I love this story in particular because while there are circumstances beyond the woman’s control, there will be an opportunity when it is not, and then it is she who will make the arrangements.

There is a lot of empowerment in community. A lot of terrible circumstances are brought about via men and women both, but so is wisdom, advice, and a helping hand out.

“Tomorrow is Too Far” (187-197) is the translation of a snake’s name: the echi eteka, who plays a role in the story, but really, tomorrow is too far for the child female protagonist. Both her mother (whom she lives with in the States) and her grandmother (whom she is visiting in Nigeria), prefer/privilege her elder brother. The tension for this “you” narrator is the weight of that cost of waiting (or not) for your turn.

The setting in the climate (literal and figurative) is oppressive. And but for the brother and the male cousin (who is not hierarchically good enough either due to birth placement), the cast is female and this emphasizes women’s complicity in patriarchical oppression—an oppression that does not only hold consequence for the female child.

This one is a must. It is provoking, engaging, and entertaining.

“The Headstrong Historian” (198-218) relays the importance of history, of legacy and heritage, of honoring yet rebelling. There is both a desire and a goodness in keeping record of history and leaving legacies, but some more are best left in memory-story-form. Some histories need not come with us, their performances unhealthy in their repetition.

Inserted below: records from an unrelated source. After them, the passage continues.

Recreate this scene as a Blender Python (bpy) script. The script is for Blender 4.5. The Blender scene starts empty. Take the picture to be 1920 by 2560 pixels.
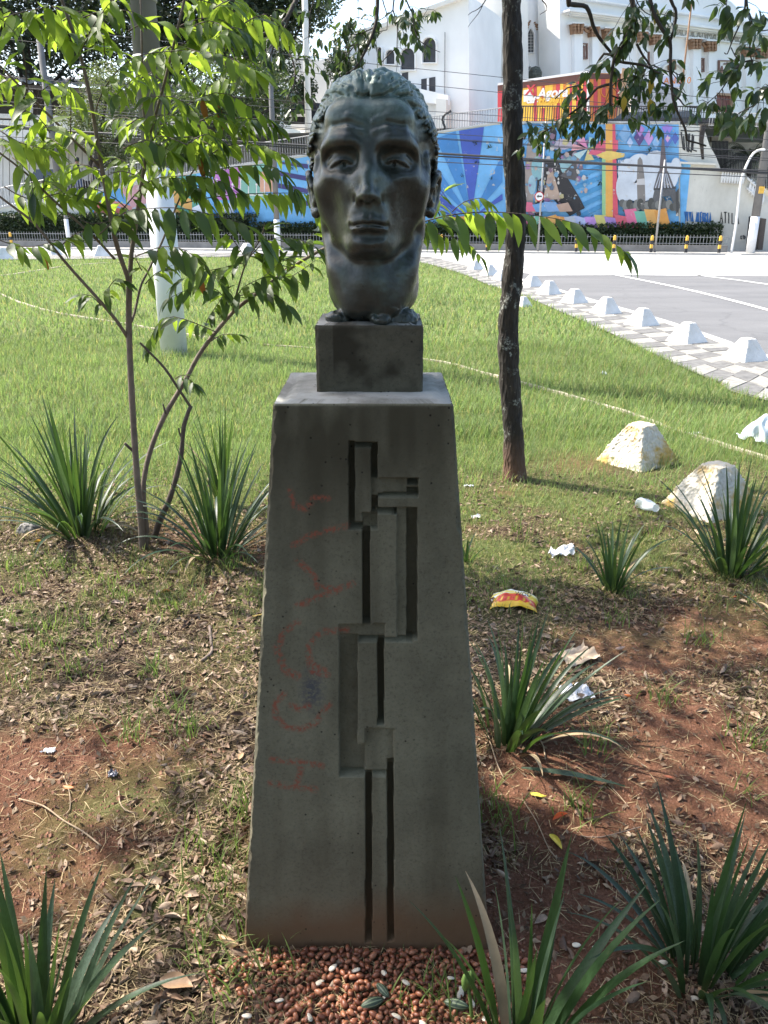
import bpy, math, random
import numpy as np
from mathutils import Vector, Matrix
R = math.radians
rnd = random.Random(7)
nr = np.random.RandomState(11)
C = bpy.context.scene.collection
SC = bpy.context.scene

# ---------------------------------------------------------------- camera, sky, sun, exposure
CAM_H = 1.6
PITCH = R(20.7)
FPX = 2010.0                      # focal length in pixels of the 1920 x 2560 photograph
cam = bpy.data.cameras.new('camera')
cam_o = bpy.data.objects.new('camera', cam)
C.objects.link(cam_o)
cam.sensor_fit = 'VERTICAL'
cam.sensor_height = 36.0
cam.sensor_width = 27.0
cam.lens = 36.0 * FPX / 2560.0
cam.clip_start = 0.05
cam.clip_end = 2000
cam_o.location = (0, 0, CAM_H)
cam_o.rotation_euler = (math.pi / 2 - PITCH, 0, 0)
SC.camera = cam_o

SUN_EL = R(50)
sun_vec = Vector((-0.90 * math.cos(SUN_EL), 0.436 * math.cos(SUN_EL), math.sin(SUN_EL)))   # towards the sun
world = bpy.data.worlds.new('World')
SC.world = world
world.use_nodes = True
wn = world.node_tree
wn.nodes.clear()
w_out = wn.nodes.new('ShaderNodeOutputWorld')
w_bg = wn.nodes.new('ShaderNodeBackground')
w_sky = wn.nodes.new('ShaderNodeTexSky')
w_sky.sky_type = 'NISHITA'
w_sky.sun_disc = False
w_sky.sun_elevation = SUN_EL
w_sky.sun_rotation = math.atan2(sun_vec.x, sun_vec.y)
w_sky.air_density = 1.0
w_sky.dust_density = 2.5
w_sky.ozone_density = 1.0
w_bg.inputs['Strength'].default_value = 0.145
wn.links.new(w_sky.outputs[0], w_bg.inputs[0])
wn.links.new(w_bg.outputs[0], w_out.inputs[0])

sun = bpy.data.lights.new('sun', 'SUN')
sun.energy = 3.7
sun.angle = R(0.5)
sun.color = (1.0, 0.94, 0.84)
sun_o = bpy.data.objects.new('sun', sun)
C.objects.link(sun_o)
sun_o.rotation_euler = sun_vec.to_track_quat('Z', 'Y').to_euler()

SC.view_settings.view_transform = 'Standard'
SC.view_settings.look = 'None'
SC.view_settings.gamma = 1.0
SC.view_settings.use_curve_mapping = False
SC.view_settings.exposure = 1.52
SC.render.engine = 'CYCLES'
SC.cycles.max_bounces = 6
SC.cycles.transparent_max_bounces = 8

# ---------------------------------------------------------------- helpers
_r = np.array((1.0, 0, 0))
_u = np.array((0, math.sin(PITCH), math.cos(PITCH)))
_f = np.array((0, math.cos(PITCH), -math.sin(PITCH)))
CAMP = np.array((0, 0, CAM_H))

def ray(px, py):
    return _f * FPX + _r * (px - 960.0) + _u * (1280.0 - py)

def gnd(px, py, z=0.0):
    """the place on the ground (height z) seen at this spot of the photograph"""
    d = ray(px, py)
    t = (z - CAM_H) / d[2]
    return CAMP + d * t

def atY(px, py, Y):
    d = ray(px, py)
    return CAMP + d * (Y / d[1])

def onpl(px, py, P, N):
    d = ray(px, py)
    P = np.array(P, float); N = np.array(N, float)
    t = np.dot(P - CAMP, N) / np.dot(d, N)
    return CAMP + d * t

def pxof(p):
    v = np.array(p, float) - CAMP
    z = v @ _f
    return 960 + FPX * (v @ _r) / z, 1280 - FPX * (v @ _u) / z

def tag(o, label=None, cat=None, group=None, kind=None):
    if label: o['label'] = label
    if cat: o['category'] = cat
    if group: o['group'] = group
    if kind: o['kind'] = kind
    return o

def empty(name, loc=(0, 0, 0), rz=0.0, label=None, cat=None, group=None):
    o = bpy.data.objects.new(name, None)
    o.empty_display_size = 0.1
    o.location = loc
    o.rotation_euler = (0, 0, rz)
    C.objects.link(o)
    return tag(o, label, cat, group)

def link(name, me, parent=None, loc=None):
    o = bpy.data.objects.new(name, me)
    C.objects.link(o)
    if parent is not None: o.parent = parent
    if loc is not None: o.location = loc
    return o

def mesh_np(name, V, F, mats=(), midx=None, smooth=True, col=None, uv=None):
    """V (n,3), F (m,k) uniform polygons, from numpy arrays"""
    V = np.ascontiguousarray(V, dtype=np.float32); F = np.ascontiguousarray(F, dtype=np.int32)
    me = bpy.data.meshes.new(name)
    n, m, k = len(V), len(F), F.shape[1]
    me.vertices.add(n); me.vertices.foreach_set('co', V.ravel())
    me.loops.add(m * k); me.loops.foreach_set('vertex_index', F.ravel())
    me.polygons.add(m)
    me.polygons.foreach_set('loop_start', np.arange(0, m * k, k, dtype=np.int32))
    me.polygons.foreach_set('loop_total', np.full(m, k, dtype=np.int32))
    if midx is not None: me.polygons.foreach_set('material_index', np.asarray(midx, dtype=np.int32))
    me.polygons.foreach_set('use_smooth', np.full(m, smooth, dtype=bool))
    for a in mats: me.materials.append(a)
    me.update(calc_edges=True)
    if col is not None:
        for cn, cv in col.items():
            ca = me.color_attributes.new(cn, 'FLOAT_COLOR', 'POINT')
            ca.data.foreach_set('color', np.ascontiguousarray(cv, dtype=np.float32).ravel())
    return me

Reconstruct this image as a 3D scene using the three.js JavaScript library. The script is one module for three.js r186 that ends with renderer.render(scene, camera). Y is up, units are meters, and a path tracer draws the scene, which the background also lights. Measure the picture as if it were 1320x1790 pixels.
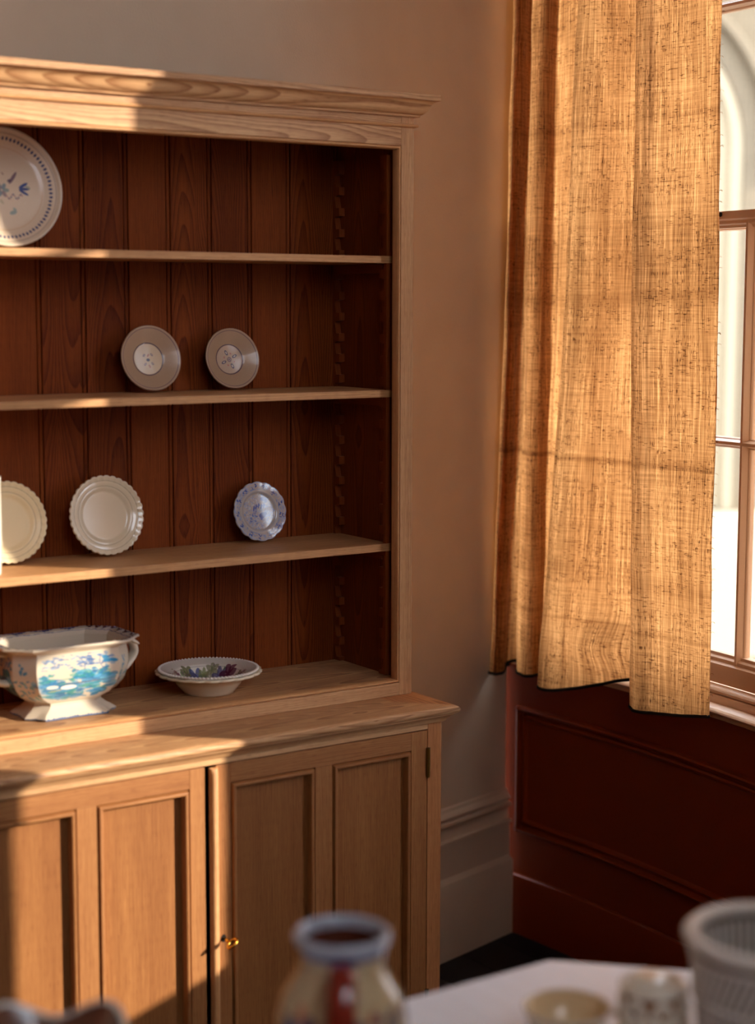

The story echoes traditional storytelling form, demonstrating the pleasure of certain traditions being handed down and continued in the voices of the younger. The generational inheritances and shifts, the struggle with modernity, the timeless quality of it all; and the desire to preserve and the desire to change centers around the story of Nwamgba until it changes hands with a granddaughter.

It is a great punctuating piece to this powerful and empowering collection.